Precisely the Thing that Led to the Secularization of Culture
On his Leaves in the Wind newsletter, David Bentley Hart recently posted a video chat with the essayist Ed Simon, in part because Hart so admired Simon’s book Binding the Ghost: Theology, Mystery, and the Transcendence of Literature the last chapter which (“Binding the Ghost: On the Physicality of Literature”) almost cause Hart not to write his own recent essay “How to Write English Prose” because Simon had already accomplished so much of what Hart had hoped to achieve. There entire conversation is delightful, but I’ve put together an edited transcription of just a brief excursus at the start because I have a feeling that I’ll want to refer back to it later and quote from it. They got talking about the ways in which American Christianity, in particular, is wildly unaware of it’s own rootlessness even when it fancies itself to be at its most profoundly traditional.
Simon: I had this idea for an essay. I don’t know if I really have the expertise to do it per se, but the ways in which so much of normative Christian belief in the United States, in particular, has some sort of variation of an ancient heresy, but people take it as being doctrinaire or what have you. So I feel like we have a lot of donatists in the United States. Sometimes I feel like we have very few genuine trinitarians in the United States.
Hart: Well, there are a lot of tritheists.
Simon: Yes, exactly. And they don’t even know that they’re tritheists, though, I think, is what’s so interesting. It speaks to the general, maybe, poor catechization of folks, or something. But there’s a lot of fervently held beliefs, but the definition of those beliefs is sometimes a little bit ambiguous I think.
Hart: Well, I’ll tell you this. I used to think, I used to assume, that the ones who knew the least about the tradition and who would be the most belligerent in defending their little sectarian corner of the tradition would be certain kinds of hardcore Calvinists or persons who were various parts of the free church group and who just weren’t aware of the tradition at all. Actually, in my experience, in recent years, it’s always been the Thomists because they’re the ones—I mean, those who hold to the school, the 16th century school—because they’ve got a system that they have equated with the faith and the Catholic faith, they are profoundly—I mean as a class, as a race, as a people—profoundly ignorant of the tradition at large.
Simon: Yeah, I agree with you. …I have to confess that I’ve only really encountered people who would describe themselves as Calvinist—as like TULIP Calvinists—very rarely in my life, but from the sort of online discourse that I’ve encountered, I agree with you. …There’s that sense in which Christianity somehow seems to begin in 16th century Geneva instead of first century Judea.

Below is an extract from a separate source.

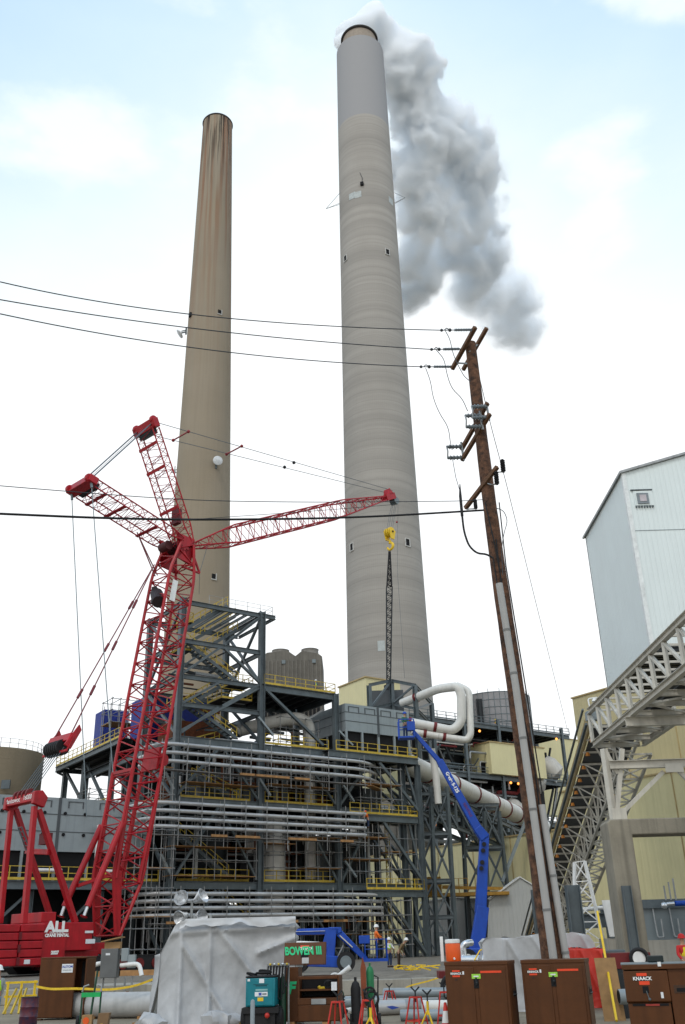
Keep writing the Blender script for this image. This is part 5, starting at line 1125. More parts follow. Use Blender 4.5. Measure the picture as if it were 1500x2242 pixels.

Hart: By the same token, the Thomist, I mean those of the Second Scholasticism, which is currently in revival, especially in America, for them it starts in the 16th century too. They’re clinging, …their idea of the ancient tradition of the church is Baroque Catholicism, and specifically, an understanding of grace and nature which, simply, is anachronistic when trying to read the fathers or the scripture or whatever. They’re the most censorious. I have been attacked for saying things about the exegesis of the Old Testament that are just like straightforward quotations from Gregory of Nyssa, Maximus, Augustine but even of a certain famous Catholic thinker of the 20th century, Joseph Ratzinger. But they don’t fit the Thomist paradigm—I get attacked for it. I wrote a book called You Are Gods, which really is meant to be provocative in many ways, but, at the end of the day, just comes down to Maximus the Confessor, the Pseudo Dionysus, things like that—again attack because it’s outside the domestic mainstream. They’re just literally unaware of the rest of the tradition. And it does, in a sense, balance out my view of things. For years, I used to abominate, I used to fulminate against the New Atheists for not ever knowing what they were talking about, for always creating in their minds what they assumed people who believed in God were talking about. I realize now that they’re hardly unique. Not only are they not unique in this regard, they’re not even particularly adventurous in their bigotries.
Simon: I was curious, do you find that a lot of the sort of Thomist stuff comes from the so-called kind of Trad Caths?
Hart: Yeah, that’s the tradition they love is the 16th century tradition with this god-awful metaphysically confused theology that itself was a historical accident trying to get around certain presumed condemnations of ancillary issues. And with it comes a kind of infatuation with the politics of that period, the notion of the absolutist state and of a sort of throne and altar accommodation.
Simon: I’m fascinated by the Trad Caths as a category of people—as somebody who’s kind of a very nominal cradle Catholic, but culturally, I think, very Catholic—I’m always fascinated by the kind of adoption of this Tridentine Catholic identity that merges with this terrible Republican politics and the subculture that has emerged out of it that’s very online and very modern, of course, even if it pretends not to be. It can’t help but be a beast of modernity.
Hart: Well, it’s quintessentially modern. It is the modern form. In fact, it is modernity recapitulated from its most catastrophic moment—precisely the thing that led to the secularization of culture and the collapse of what they understand to be Christendom.
Simon: Absolutely, I completely agree. It’s the sort of, you know, folks can’t help but be the monster that they want to defeat.